Śladami sztuki po okrucieństwach Auschwitz. Relacja z podróży studyjnej
Uczestnicy i uczestniczki podróży spędzają w Oświęcimiu i Auschwitz-Birkenau w sumie trzy dni. Przygnębiające wrażenia i emocje rozładowują podczas codziennych wieczornych rozmów. Wszystkie krążą wokół tematu sztuki, ale dotyczą również miejsc pamięci takich jak to w obozie koncentracyjnym Auschwitz-Birkenau. Zasadniczo jednak – podobnie jak miało to miejsce już w Berlinie – chodzi o to, jak powinniśmy radzić sobie z pamięcią o zagładzie. W rozmowach pada między innymi hasło „histotainment“[11]: Miejsce Pamięci Auschwitz jest bardzo licznie odwiedzane, i właśnie to duże zainteresowanie tym miejscem budzi pytanie, z jakiego powodu ludzie odwiedzają to muzeum? Czy wynika to ze świadomości historycznej zwiedzających, czy raczej z faktu, że Państwowe Muzeum Auschwitz-Birkenau jest ni mniej ni więcej tylko turystycznym miejscem na mapie południowej Polski, które należy odwiedzić? Kto w ogóle ma dostęp do wiedzy historycznej i miejsc pamięci? Czy należy potępiać osoby, które nie będąc w stanie pojąć znaczenia tego miejsca, przyjeżdżają tu całymi rodzinami łącznie z (małymi) dziećmi w celach turystycznych? Osobnym tematem jest rodzaj i kompozycja ekspozycji oraz organizacja podmiotu odpowiedzialnego za utrzymanie Miejsca Pamięci. Poruszona zostaje także kwestia sposobu przekazu historii w miejscu, które jest autentyczne i jako takie stało się symbolem terroru nazistów. Wbrew przypuszczeniom uczestników i uczestniczek podróży okazało się, że wystawa w Harmężach przybliża zwiedzającym terror i cierpienie w Auschwitz w bardziej plastyczny sposób niż samo obcowanie z autentyzmem Miejsca Pamięci. Oczywiście nie jest to kwestia „albo-albo” między autentycznym miejscem a wystawą sztuki. Chodzi raczej o to, że sztuka jest w stanie oddziaływać na nasze emocje.

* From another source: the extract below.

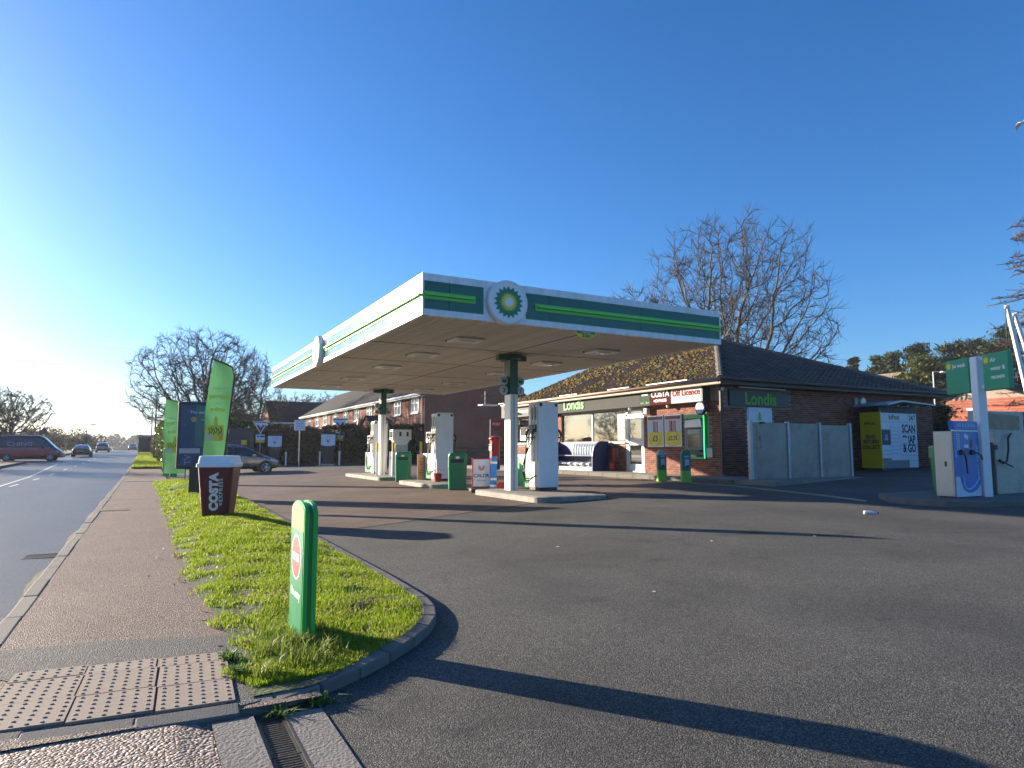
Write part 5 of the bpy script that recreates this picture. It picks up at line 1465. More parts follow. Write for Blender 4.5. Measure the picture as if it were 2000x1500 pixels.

Ważniejsze niż odpowiedź na pytanie, jaką rolę odgrywa autentyzm Auschwitz, jest odpowiedź na pytanie postawione już w Berlinie - Czy sztuce wolno wszystko? Co różni twórczość Kołodzieja od dorobku Richtera? Podczas gdy jeden musiał doświadczyć Auschwitz, drugi patrzy na Shoah z retrospektywnym przygnębieniem. Jeden chce przywrócić tożsamość ofiarom i złożyć świadectwo, drugi - okazać pocieszenie. O ile obrazy Kołodzieja są namacalnie odczuwalne, o tyle dla cyklu Richtera decydujący jest kontekst. Aby móc zrozumieć wewnętrzne przesłanie obrazów Richtera, trzeba najpierw zapoznać się ze zdjęciami z 1944 roku - zgodnie stwierdzają osoby biorące udział w rozmowie. Po raz kolejny pojawia się pytanie, jak w przestrzeni publicznej upamiętnia się zbrodnie i jaką rolę w tym procesie odgrywa Miejsce Pamięci? Czy dzieła Kołodzieja mogłyby funkcjonować także poza tutejszym centrum? Na przykład w Bundestagu, w miejscu, w którym dziś prezentowany jest cykl „Birkenau”? Wywiązuje się burzliwa dyskusja. Jej tematem jest jakość prac artystycznych i adekwatność dzieł sztuki w kontekście Shoah, a także to, kto decyduje o jakości dzieł sztuki. Ostatecznie dyskusja kończy się stwierdzeniem - O tym, czy sztuka może poruszać tematy związane z Auschwitz, powinien każdy sam decydować.
[11] W znaczeniu rosnącej produkcji imprez (inaczej eventyzacji) i wydarzeń o tematyce historycznej.